Hastalık, doğası gereği acılı ve sancılı bir süreç. Ama bahsettiğimiz vakada tıp terimleri bir yere kadar açıklayıcı olabiliyor. Burada, o yerden ötesi var.

Çünkü bu kez hastalığın verdiği acı ve sancı, bildiklerimizden daha derin ve sarsıcı oldu. Organlar yerine asıl olarak duygu ve düşünce tahribatı yapan bir hastalıkla karşı karşıyaydık.

Hastalık biterken alışık olduğumuz halsizlik ve yorgunluk gibi tipik sonuçlardan daha önemli haller vardı. Asıl sorun da bu. Karamsarlık, umutsuzluk ve moral bozukluğu. Ve tabii yoğun bir isteksizlik. Hiçbir şeyi istememe. Bugünü ve geleceği isteyememe.

Hastalık aslında bitmiş bitmesine ama hasta buna inanmıyor. Bir daha eski duygu ve düşüncelerine, hastalık öncesi durumuna dönebileceğine inanamıyor.

Kaldı ki eskisi yetmez, eskisinden de daha iyi olacağına inanması gerekiyor ayağa kalkması için.
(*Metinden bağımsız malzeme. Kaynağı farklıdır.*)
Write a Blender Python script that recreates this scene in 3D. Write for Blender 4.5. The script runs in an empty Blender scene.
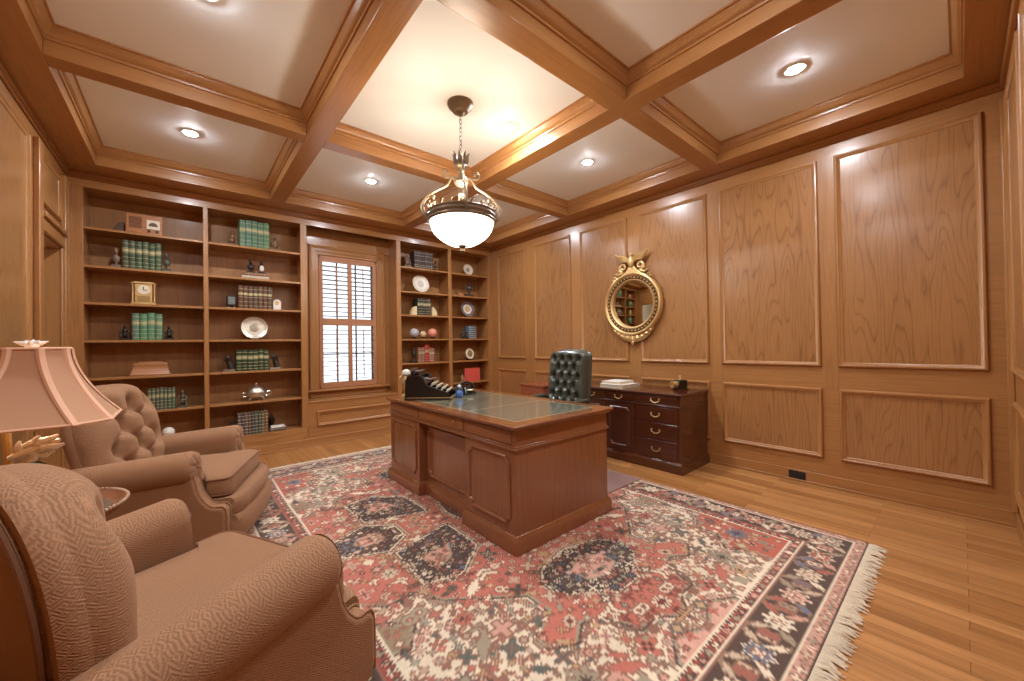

Ama o bu uzun ve ağır hastalığın bittiğini kabul edemiyor ve kendini hâlâ hasta zannediyor.

Oysa kalksa, baksa görecek kanıtları. Ben gördüm. İlk olarak çok değil birkaç gün önce yazıştığım bir doktor arkadaşımın son mektubunda. Şöyle yazmış:

“Tıbbın alanına giren hastalık istatistiklerinde bugüne özgü dikkate değer bir değişiklik yok. Zaten ben de bu sıra kırılma anlarını anlamak için toplumsal, siyasal hastalıklarla ilgili okuyorum. Bir hastalıktan çıkmakta olduğumuz doğru. Bu tür hastalıklarda, acıları, teskin edici ilaçlarla azaltmak ya da yok etmek çözüm değil. Çözüm, acıları unutmadan, onlarla yüzleşerek iyileşmek olmalıdır. Örnek katliam acıları.”

Hiç tanımadığım bir öğretim üyesinin şu cümleleri ise “hastalık bitmiş” dedirtir nitelikteydi:

“Uzunca bir süre çevremizde en çok ‘buralardan gitmek’ konuşuluyordu. Herkes kendine bir ülke arıyordu nerdeyse. Ama bugünlerde ‘gitmekten vazgeçtim’ diyen bir iki arkadaş bile çıktı. Gitme muhabbeti azaldı.”

Diyarbakır’daki arkadaşım ise “operasyonlar sona erdi” açıklamalarından hemen önce şunları yazmıştı:

“Ölümle yaşam iç içe. Bu kadar çok ölüm ortasında bu kadar çok yaşanan bir kenti ilk kez burada gördüm. Ölüm var ama sanki ölümden korku yok. Buranın kedileri bile korku duvarını aşmış. Ölüme, kurşuna, gaza aldırış etmiyorlar.”

Ben bu hastalıktan çıkış zamanlarını bir kez daha yaşadım. Yıllar önce. Üniversite birinci sınıfta. Ahmet Kaya’nın ilk kaseti çıkmıştı. “Ağlama Bebeğim”. Heyecanımız nihayet bitecek, o akşam dinleyecektik.

Akşam evde toplandık. Ama Ahmed Arif’in ezbere bildiğimiz şiirlerinin de olduğu Ahmet Kaya şarkılarını dinlemek için gece yarısına kadar bekledik. Ve ışıkları söndürerek karanlıkta ilk kez duyduk o sesi.

Karanlığı bekledik, çünkü uluorta satın aldığımız kasedin suç unsuru sayılabileceğinden kaygılıydık. Işıkları söndürdük, çünkü Ahmet Kaya çalıyorduk, evi polis basabilirdi. Üstelik kafamızdaki şarap dumanları bile seçimlerin yapılıp iki yıldır sivil bir hükümetin iktidarda olduğunu aklımıza getirip bizi rahatlatmıyordu.

Ahmet Kaya gece boyunca döne döne söyledi. Sabah olduğunda biz söylüyorduk. Karanlık bitmişti.